The Army Seals

Written by: Rhonda Sue Page

Have you ever had a moment where you felt something boldly rise within you, like a fresh breath of purpose that stirred you to know you were created for more? Or maybe it was less dramatic, as in a series of days whereupon lifting your head from the chaos you fleetingly thought “There has to be more.”

Truthfully, I’ve had both. The former comes in a powerful wave and makes me believe anything is possible. The latter taunt is usually born of frustration and a touch of fear that maybe life is rushing passed me and I’m missing out. Interestingly enough, I find the cause and the cure are one and the same……..Time spent in His Presence always stirs a deep seated hunger to be more like Him and less like me.

Don’t get me wrong. I don’t dislike me….it’s more that I just don’t trust me. All my life I’ve seemed to be this odd mix of amazing and disappointing wrapped up together….never sure at any given moment which would come spilling forth. And I’ve come far enough to realize that without cooperating with the Holy Spirit at work in me…….I’m doomed. I used to worry that this was some sort of sign that I was just wicked to my core. I’ve come to realize that’s not the case at all. I’m just weak to my core.

There’s a beautiful scripture that says it all:

Each time he said, “My grace is all you need. My power works best in weakness.” So now I am glad to boast about my weaknesses, so that the power of Christ can work through me. 2 Corinthians 12:9

This idea that Christians need to have it all together and have all the answers is pretty rotten. In fact, it reeks of pride, arrogance and self-sufficiency. What Christians need to have more of is humility and understanding for the fact that as humans we are in this brokenness together. Our enemy wants to wipe us all off the map and he could care less what symbol you happen to slap on your windshield or bumper. In fact he loves it when he can get one or more of us to run people off the road…….forgetting that it’s even there. Because those people would never want to darken the doorway of our church after that.

You and I are going to be tempted to behave badly. This isn’t about cleaning ourselves up to the point we can’t be tempted. This is about falling in love with the one we call “Lord” until becomes our actual…well, “Lord”. My desire to please Him and cry out for His help when I’m tempted is a behavior-changing force of nature after that.

We glorify God when we depend upon Him. It is an action that both acknowledges His existence and our need. We have need of a power source and He is that source. Just this simple act alone gives way to the revival of our spirits and the lifting of our heads…….and more days of believing that anything is possible.

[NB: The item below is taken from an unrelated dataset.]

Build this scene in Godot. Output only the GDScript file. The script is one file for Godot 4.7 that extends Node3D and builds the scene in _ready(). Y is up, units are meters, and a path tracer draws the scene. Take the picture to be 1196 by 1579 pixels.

Once that begins to happen the enemy gets nervous. A person who refuses to be discouraged is dangerous. The elite in the Army of God. (Kinda like the Navy Seals…….if they were in the Army……but they aren’t…….and my husband gets very irritated when I mention this.)
These Elite are willing to make whatever changes they have to in life to see the Kingdom of God advance. If that means letting someone cut us off of on FM359….so be it. “You know what?…..I preferred you to go ahead of me anyways Buddy!! Hooah! Simper Pie! Praise God!……….
…ooohhh, I’m suddenly hungry. Who’s up for Cracker Barrel after church kids?”

If I can trust Him that my best days are still out in front of me, It curbs the urge to fight and looses instead the freedom to let go and give. That’s the transforming power of Grace.

And don’t you dare go letting the enemy tell you that makes you a doormat. It takes huge amounts of courage and self control to not let others steal your joy. But it also happens to be the least stressed-out way to live when you’re not constantly handing over your God-given power to the enemy to torment you with. It makes you slippery……the devil can’t handle slippery people. I meant that figuratively……. but literally the visual makes me laugh too. (You’ve watched a mutton or greased-pig run before I hope.)

My prayer for you is that God infuses you with courage and the ability to dream big I don’t care how old (or young) you are. I want Him to give you eyes to see Him and Ears to hear Him and I want you to feel His manifested love toward you right where you are, just as you are.

Love Him with all your heart and do whatever you do to His glory……

Go be bold & slippery seals for Jesus!

…….Now excuse me while James once again explains the branches of the military and their mascots……oops, he’s scowling at me again.